Er zijn overigens wel een paar duidelijke verschillen tussen boek en verfilming. Het einde is in de film - gek genoeg - veel religieuzer van toon, terwijl in het boek de alcoholverslaafde vader een veel grotere rol speelt. In de film leest Hedwigs moeder haar dochter voor uit Alice in Wonderland. Dit komt in het boek niet voor, helaas, waar ik wel op had gehoopt, maar is een aardige aanvulling van Nouchka van Brakel zelf.
Prachtige natuurbeschrijvingen: bomen, bloemen, planten.... Uit zijn woorden spreekt een enorme liefde voor de natuur, ongetwijfeld georven van zijn vader
Frederik Willem van Eeden. Maar ook fraaie beschrijvingen van steden als Parijs en het groezelige Londen (
Oosteinde 
) en naamloze Hollandse steden (Den Haag, Leiden.. Haarlem?). Ook het feeërieke Rijndal in Duitsland wordt als in een sprookje opgediend.
Van Eeden gebruikt ook erg mooie beeldspraak. Om een voorbeeld te geven: na de dood van haar moeder trekt de jonge Hedwig zich steeds vaker terug in haar kamer. De door haar vader aangestelde huishoudster begrijpt het eenzelvige gedrag van zijn dochter niet en probeert met overdreven vriendelijkheid het meisje uit haar schulp te krijgen. Maar haar bemoeienis heeft juist een averechts effect en Hedwig voelt zich hierdoor des te meer geprikkeld. En dan staat er het zinnetje:
Want deze handelwijze der opvoedster was alsof men met een speld de slak uit haar huis zou willen doen te voorschijn komen. Ja, dat vind ik dus echt geweldig.

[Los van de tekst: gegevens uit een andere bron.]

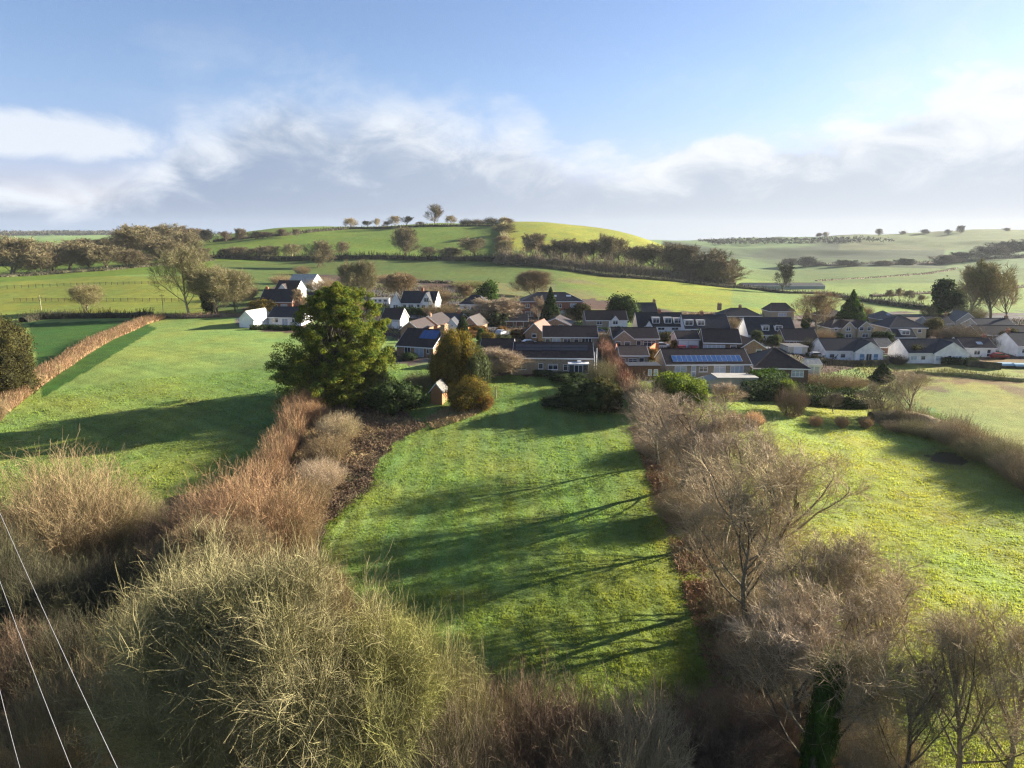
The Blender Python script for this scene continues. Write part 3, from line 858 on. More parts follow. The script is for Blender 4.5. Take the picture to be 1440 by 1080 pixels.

Ik heb ook wel iets aan te merken op het boek: Hedwig komt af en toe wel erg over als een verwend dametje met haar dure smaak en d'r mooie spulletjes voor in huis. Maar daar is ze later helemaal van genezen, dus die karaktereigenschap heeft ook wel weer een functie voor het verhaal. Maar ach, je hoeft niet alles aan een boek goed te vinden of een visie van een schrijver te delen om toch diens werk te kunnen bewonderen, vind ik.
Na de dood van haar pasgeboren kind belandt Hedwig in een psychose. Van een postnatale depressie had ik wel gehoord natuurlijk, maar na wat zoekwerk op het internet weet ik nu ook dat er zoiets bestaat als een postnatale psychose, een ziekte die zeldzaam is trouwens. Of Van Eeden hier een postnatale psychose beschrijft of een psychose als natuurlijke reactie op de dood van een kind, dat weet ik niet, ik ben geen psychiater.
Het verhaal is zo levensecht dat ik soms gewoon echt dacht dat deze vrouw werkelijk bestaan heeft. Het heeft een schitterende opbouw met nergens ook maar één inzinking (niet zo'n handig woord in deze).
Hedwig weet, anders dan een Eline Vere bijvoorbeeld, haar noodlot wel te keren, maar moet daarvoor door het diepste dal. Aan het slot, ze leeft dan totaal berooid in Parijs, net genezen van haar psychose, maar inmiddels verslaafd geraakt aan de door haar dokter voorgeschreven morfine, houdt Hedwig een dagboek bij waarin ze dagelijks verslag doet van haar ellendige bestaan en haar morfinegebruik. Ze schrijft ook op hoeveel spuitjes ze per dag gebruikt (S=spuitje) en je ziet het aantal met de dag toenemen. Dat dagboek vond ik nog het allerbeste van het hele boek: het leek wel Wir Kinder vom Bahnhof Zoo, maar dan in Victoriaanse stijl.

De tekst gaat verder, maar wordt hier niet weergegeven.